Черняков убирает то, что когда-то обеспечило произведению Уайльда—Штрауса репутацию «на грани пристойности»,— вязкую ориентальную декоративность, декадентское сочетание монументальности и истерики, фрейдистское сочетание соблазна и кровожадности. Вернее, не убирает, а, как сегодня говорят, обесценивает. Остается вот эта самая парадная гостиная, в которой гости на дне рождения у Ирода Антипы ведут бессвязный застольный разговор. Тетрарх в каком-то немыслимом розовом костюме сам же и напоминает именинный торт с кремовыми розочками — но и от его гостей так и несет гротескным «скромным обаянием».

Вместе со всеми за праздничным столом оказывается и пророк Иоканаан — вместо того чтобы незримо вещать из цистерны. Пророк в исполнении Кайла Кетельсена — бухгалтерского вида человечек, погруженный в чтение красной книжицы, впрочем, с могучим и властным голосом. Но этому столу и этим гостям его пророчества как раз впору, они разглядывают пророка с почтением и одновременно как занятного клоуна.

То, что он и вправду клоун, не отменяет серьезности его прорицаний.

Только настоящий разрушитель здесь — не самодовольно вещающий Иоканаан и даже не «Тот, кто идет следом» за ним, а как раз Саломея. На подмостки этой праздничной гостиной она сразу выходит как катастрофа, а не как жертва. Эту Саломею не назовешь ни избалованным подростком, ни даже девушкой — это взрослая женщина, в которой ненависть к окружающему ее миру горит ярким, саркастическим, злым пламенем. Сальные приставания отчима ее, кажется, не задевают вовсе. Беззащитности в ней ноль.

В интервью, опубликованном в программке спектакля, Дмитрий Черняков, описывая «психологическую расстановку» персонажей, говорит о том, что Саломея, вероятно, с детства жертва сексуальных домогательств отчима и заговора молчания в семье. И упоминает все ту же Электру. Действительно, обе фигуры в его дилогии искалечены прошлым. Разница в том, что Электра Аушрины Стундите в прошлом остается жить, жаждет его возвращения, оно рулит ее действиями, из него приходят все ее фантазии. В «Саломее» Чернякова можно знать (или догадываться) о прошлом героини, но знание это совершенно не обязательно.

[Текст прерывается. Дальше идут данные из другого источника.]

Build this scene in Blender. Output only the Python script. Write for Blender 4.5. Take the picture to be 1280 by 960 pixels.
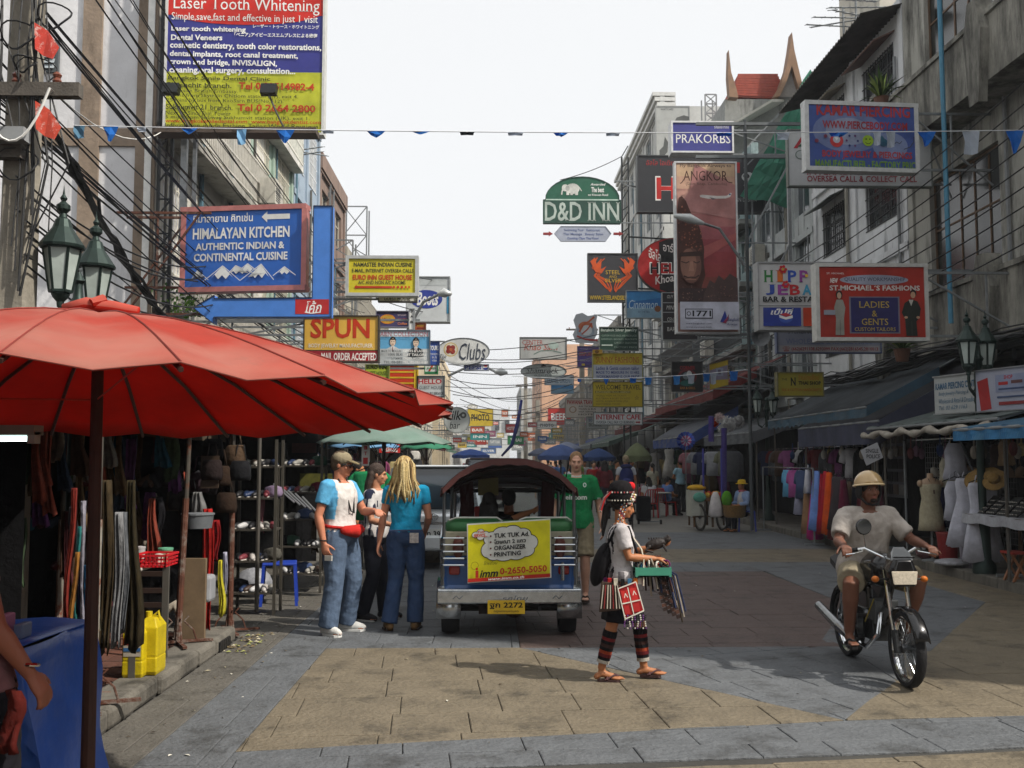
import bpy,bmesh,math,random
from mathutils import Vector as V,Matrix,noise as mnoise,Euler
from mathutils.bvhtree import BVHTree
random.seed(7)
R = math.radians
S = bpy.context.scene
for o in list(bpy.data.objects): bpy.data.objects.remove(o)
# ---------------------------------------------------------------- camera, sky, sun, exposure
FPX = 1250.0                      # focal length in photograph pixels (1280 wide)
VPX,HY,EYE = 615.0,575.0,1.72  # where the street vanishes, the horizon row, eye height
cd = bpy.data.cameras.new('camera'); cam = bpy.data.objects.new('camera',cd)
S.collection.objects.link(cam); S.camera = cam
cd.sensor_width = 36; cd.lens = 36*FPX/1280; cd.clip_start = .1; cd.clip_end = 3000
cam.location = (0,0,EYE)
YAW = math.atan((640-VPX)/FPX); PITCH = math.atan((HY-480)/FPX)
cam.rotation_euler = (math.pi/2+PITCH,0,-YAW)
CR = Euler((math.pi/2+PITCH,0,-YAW)).to_matrix()
SUN = V((.62,-.30,.74)).normalized()      # towards the sun
SKY_STRENGTH = .12
wd = bpy.data.worlds.new('World'); S.world = wd; wd.use_nodes = True
nt = wd.node_tree; bg = nt.nodes['Background']
sk = nt.nodes.new('ShaderNodeTexSky'); sk.sky_type = 'NISHITA'; sk.sun_disc = False
sk.sun_elevation = math.asin(SUN.z); sk.sun_rotation = math.atan2(SUN.x,SUN.y)
sk.dust_density = 6.0; sk.air_density = 1.0; sk.ozone_density = 1.0; sk.altitude = 0
hs = nt.nodes.new('ShaderNodeHueSaturation'); hs.inputs['Saturation'].default_value = .16
hs.inputs['Value'].default_value = 1.6
nt.links.new(sk.outputs[0],hs.inputs['Color'])
hz = nt.nodes.new('ShaderNodeMix'); hz.data_type = 'RGBA'; hz.inputs[0].default_value = .8   # thin white haze all over the sky
nt.links.new(hs.outputs[0],hz.inputs[6]); hz.inputs[7].default_value = (7.0,7.1,7.2,1)
nt.links.new(hz.outputs[2],bg.inputs[0]); bg.inputs[1].default_value = SKY_STRENGTH
ld = bpy.data.lights.new('sun','SUN'); lo = bpy.data.objects.new('sun',ld); S.collection.objects.link(lo)
ld.energy = 4.4; ld.angle = R(.9); ld.color = (1,.93,.83)
lo.rotation_euler = SUN.to_track_quat('Z','Y').to_euler(); lo.location = (20,-20,40)
S.view_settings.view_transform = 'Standard'; S.view_settings.look = 'None'
S.view_settings.exposure = 0.28; S.view_settings.gamma = 1
S.render.engine = 'CYCLES'
S.cycles.use_denoising = True; S.cycles.max_bounces = 5; S.cycles.diffuse_bounces = 3
S.cycles.glossy_bounces = 2; S.cycles.transmission_bounces = 3; S.cycles.transparent_max_bounces = 8
S.cycles.caustics_reflective = False; S.cycles.caustics_refractive = False
S.cycles.sample_clamp_indirect = 6
def P(px,py,Y):
 """the point of the world seen at photograph pixel px,py on the vertical plane y = Y"""
 d = CR @ V(((px-640)/FPX,(480-py)/FPX,-1)); return V((0,0,EYE)) + d*(Y/d.y)
def G(px,py,z=0.0):
 d = CR @ V(((px-640)/FPX,(480-py)/FPX,-1)); return V((0,0,EYE)) + d*((z-EYE)/d.z)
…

Драматизм присутствия Асмик Григорян в спектакле питается настоящим, ее убийственная и самоубийственная энергия направлена на то, что ее в этот момент окружает — будь то отчим, мать, неудачный воздыхатель Нарработ или Иоканаан, человечек с тремя жидкими прядями, смехотворно подчеркивающими ту лысину, которую они должны маскировать. Ее обращенная к этому человечку троекратная мольба похожа и на безумие, и на провокацию одновременно. За мольбой уже маячит требование. Требуя голову пророка, Саломея в этом спектакле, по сути, требует конца того оскорбительного для нее миропорядка, который сидит, пьет и разглагольствует в гостиной, конца любого прошлого. И то, что она сама в финале упадет замертво, а клоун-пророк невредимым исчезнет в соседней комнате, не может отменить ощущения победы — ее победы. Саломея Асмик Григорян в конце спектакля Дмитрия Чернякова свободна — а с царством Ирода покончит «Тот, кто идет следом».

Загрузка новости...
Загрузка новости...
Загрузка новости...
Загрузка новости...
Загрузка новости...
Загрузка новости...
Загрузка новости...
Загрузка новости...
Загрузка новости...
Загрузка новости...
Загрузка новости...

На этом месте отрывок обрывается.